Lieux du corps : Bernard Dufour au bord de la crise de nerfs
Une nouvelle fois Bernard Dufour répond à son seul mot d’ordre qu’il exprimait déjà en 1977 : « Ma préoccupation est de permettre à ma folie personnelle d’aller jusqu’au bout et de retrouver le danger de peintre » ou – comme ici – de dessiner. Et ce, loin de toute narration et dans un effet de chute libre. Ce mouvement perpétuel réapprend à voir celle que nous connaissons le plus et le plus mal : à savoir la femme mais en enlevant de dessus d’elle « taies » et autres voiles.
La pratique de l’artiste, comme toujours, se découvre en avançant et, dit-il, « à tir réel ». Bernard Dufour reste « au plus près de l’excitation et de la mise en branle ». C’est pour cela d’ailleurs que la femme nue demeure son sujet majeur. Faisant pièces aux séquelles si tenaces du romantisme du nu — jusque dans ses résurgences à la Balthus -, le créateur trouve dans la figuration des femmes sa « botanique » la plus germinative.
Les dessins de De-ci, de-là ne sont pas des messages. Ils expriment néanmoins le rapport de l’artiste au sexe et à l’identité, ces choses inatteignables. Il existe là une « pensée » et un miroir.
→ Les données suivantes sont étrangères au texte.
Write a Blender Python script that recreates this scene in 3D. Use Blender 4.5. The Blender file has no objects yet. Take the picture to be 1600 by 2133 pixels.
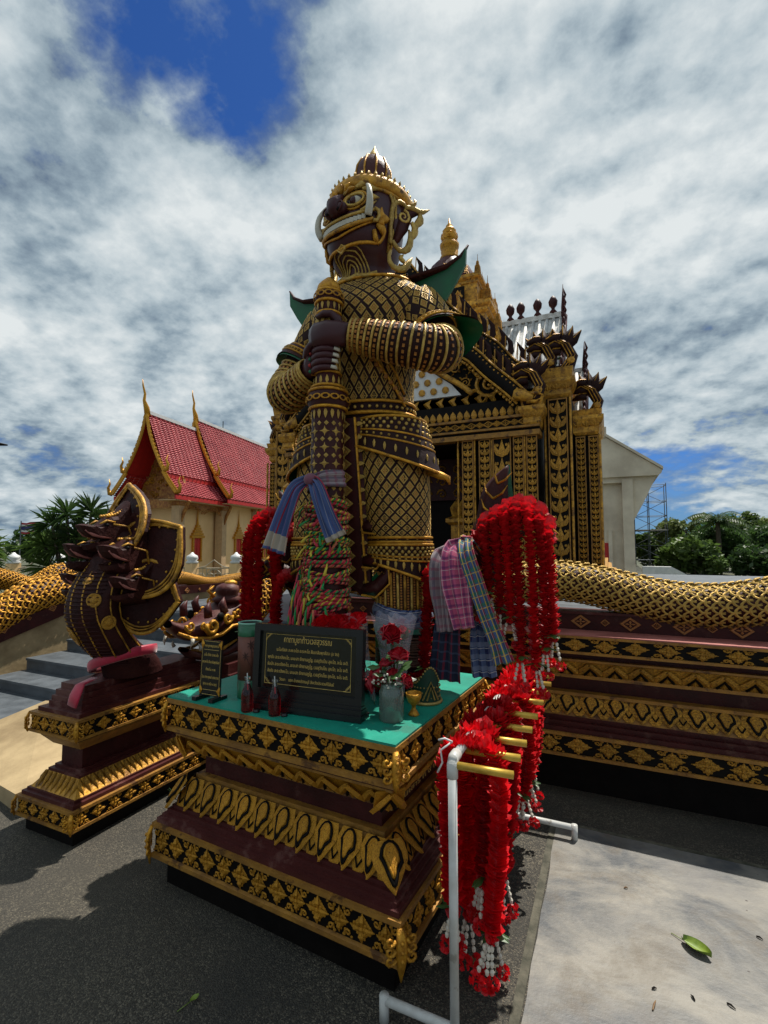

L’artiste met face ce à quoi on n’échappe pas : l’animal que nous sommes à nous-mêmes. Et il suffit de présenter deux femmes nues ensemble pour transformer le corps à corps en une exclusion de l’ « ani-mâle ».
Les dessins deviennent un jeu complexe entre le miroir et la fenêtre, entre le dehors et le dedans. La profondeur de vue est donnée par la rapidité d’un dessin sans artifice où le corps féminin est plus suggéré que montré. Et s’il semble démuni dans sa nudité, de fait le plus démuni reste le peintre devant ces nudités qui lui font face.
Pour lui, voir le sexe reste le combat de sa peinture : c’est atteindre le début de l’invisible, le réel possible mais remisé, bref le Tout du réel : corps à corps, sexe à sexe, regard à regard. Il suffit au dessin le noir dans l’inconnu(e) pour un étrange échange. Celui qui ne connaît pas la rupture mais juste la séparation et la division de deux êtres tente de métamorphoser les larmes d’éros en pluie de fleurs du printemps. Et ce même si ce n’est plus vraiment la saison de l’artiste.
Ses dessins restent néanmoins des traces obsédantes L’amour préside-t-il au chemin puisque pour beaucoup il n’y a pas de voie où il n’y a pas d’amour ? Dufour n’en est pas si sûr. Pour lui le corps se perd dans son propre lieu. Autour ne s’oppose qu’une neutralité blanche. Le corps se présente comme un volume découpé dans l’espace et devient un objet à mi-chemin entre la hantise et la méditation.
Nous voici ramenés à un espace de la déposition : le corps redevient ce qu’il est depuis toujours : un objet de perte et de déposition. Il pose la question insoluble de l’identité : Qui suis-je ? Qui sommes-nous ? Sommes-nous ? Ceux qui le contemplent y demeurent fixés sans y être, sans “en” être. Demeure ce point de démarcation d’un état de vision et d’un état d’oubli, d’un état de vie et d’un état forcément fantômatique.
Le corps graphité n’est plus anatomisé par le simple fantasme. Une rêverie architecturale se déploie et jouxte une rêverie organique. Surgit un lieu pictural marquant le passage d’un univers surchargé d’images à celui d’un effacement. Le corps se perd dans ses éclats comme si tout lieu était pensé comme un organe et tout organe comme un lieu. C’est peu diront certains. Mais on se serait contenté de moins.
jean-paul gavard-perret
Bernard Dufour, De-ci, de-là , Editions Fata Morgana, Fontfroide le Haut, 2013, 26 p.